On 2024-12-04 13:49, Mike Katz via cctalk wrote:
Tony,
I still say the 6809 was the best 8 bit micro ever.
Though I don't have any 6809 systems here I still have my 6809/6809E
Microprocessor Programming Manual from 1981.
Lately I do more with my PDP-8's then anything recent like the 6809🙂
On 12/4/2024 12:30 PM, Tony Duell wrote:
On Wed, Dec 4, 2024 at 6:24 PM Mike Katz
<bitwiz(a)12bitsbest.com> wrote:
Tony,
Thank you for the education. I did some minimal programming of the
6847
on the CoCo and nothing really on the 6845.
A majority of the 6809 programming that I did was for Gimix, when I
worked there in the early 1980's.
And then on embedded 6809 based system, also in the early 1980's.
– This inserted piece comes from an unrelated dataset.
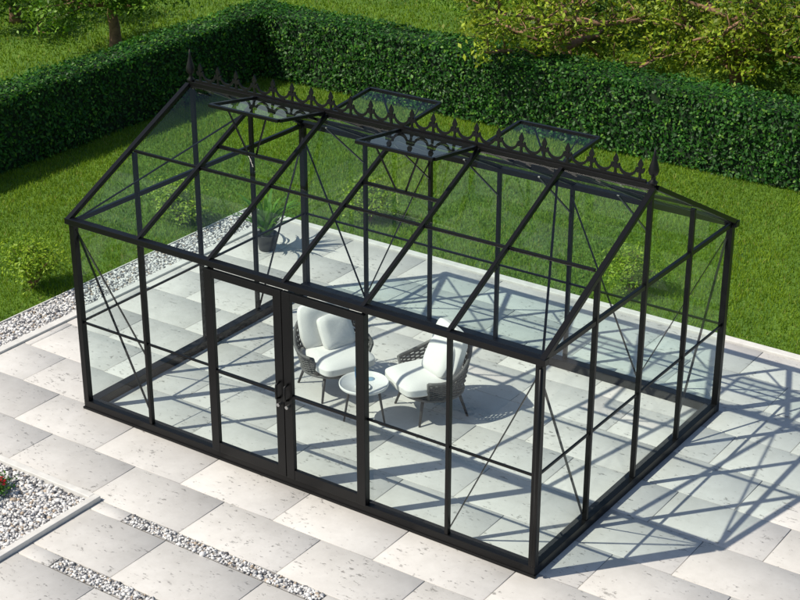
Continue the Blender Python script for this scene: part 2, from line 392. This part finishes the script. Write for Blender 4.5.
tree("linden_tree",(-1.0,14.4,0),1.4,.12,1.6,12000,*G3,low=.1,seed=12,limbs=12,rise=.12)
tree("linden_tree",(1.5,14.6,0),1.4,.12,1.6,12000,*G3,low=.1,seed=14,limbs=12,rise=.12)
tree("linden_tree",(-0.2,16.9,0),1.6,.12,1.6,8000,*G3,low=.1,seed=17,limbs=12,rise=.12)
tree("apple_tree",(-11.0,9.4,0),1.2,.10,1.2,8000,*G1,low=.4,seed=21,limbs=10,rise=.1)

# ---------------- greenhouse ----------------
L,W,H,R=4.917,3.389,1.9,2.755; nb=6; dx=L/nb; my=W/2
gh=empty("greenhouse")
g=Geo(); bw=.10; bh=.09
g.box(-.0,L,-.0,bw,0.001,bh); g.box(0,L,W-bw,W,0.001,bh); g.box(0.001,bw,bw+.001,W-bw-.001,0.001,bh-.001); g.box(L-bw,L-.001,bw+.001,W-bw-.001,0.001,bh-.001)
g.box(-.012,L+.012,-.012,.02,0.0012,.022)
g.obj("base_frame",M_frame,gh,bevel=.004)
ins=.03
X0,X1,Y0,Y1=ins,L-ins,ins,W-ins
g=Geo()
xs=[X0+(X1-X0)*i/nb for i in range(nb+1)]
for i,x in enumerate(xs):
    cw=.06 if i in (0,nb) else .034
    if i!=3: g.beam((x,Y0,bh),(x,Y0,H),cw,cw if i in(0,nb) else .044)
    g.beam((x,Y1,bh),(x,Y1,H),cw,cw if i in(0,nb) else .044)
ys=[Y0+(Y1-Y0)*j/4 for j in range(5)]
def roofz(y): return H+(R-H)*(1-abs(y-my)/my)
for x in (X0,X1):
    for y in ys[1:-1]: g.beam((x,y,bh),(x,y,roofz(y)-.03),.044,.034)
g.obj("wall_posts",M_frame,gh,bevel=.003)
g=Geo()
g.beam((-.03,Y0-.015,H),(L+.03,Y0-.015,H),.07,.055); g.beam((-.03,Y1+.015,H),(L+.03,Y1+.015,H),.07,.055)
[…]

In the second half of the 1980s I did a few embedded 6809 projects, my
final year project at university and then some designs a for a company
I did a summer job for. I developped all the code on my CoCo system
under OS-9 and burnt the binaries into EPROMs using a home-made
programmer on the CoCo.
I still have all the hardware, still all works. My Motorola databook
is still on the shelf, although the pages are falling out due to all
the use it has had. Still love the 6809.
-tony
I agree. The user stack pointer was a killer feature. Our repeater
controller controlled, in real time, a 16 x 16 crosspoint matrix
connecting audio and keying from receivers to transmitters, timeout
timers for all RF gear individually, DTMF decode, and separate morse
callsign generation for each transmitter. It could decode on one
channel while it was executing a DTMF command on another. We originally
tried to do his with a 6800 but we needed one more 16-bit register to
achieve real time and the morse sounded like it was being sent by a
duink sailor with his left foot.!
I heard they only discontinued it because the factory burned down, and
never came up with its replacement.
cheers,
Nigel
--
Nigel Johnson, MSc., MIEEE, MCSE VE3ID/G4AJQ/VA3MCU
Amateur Radio, the origin of the open-source concept!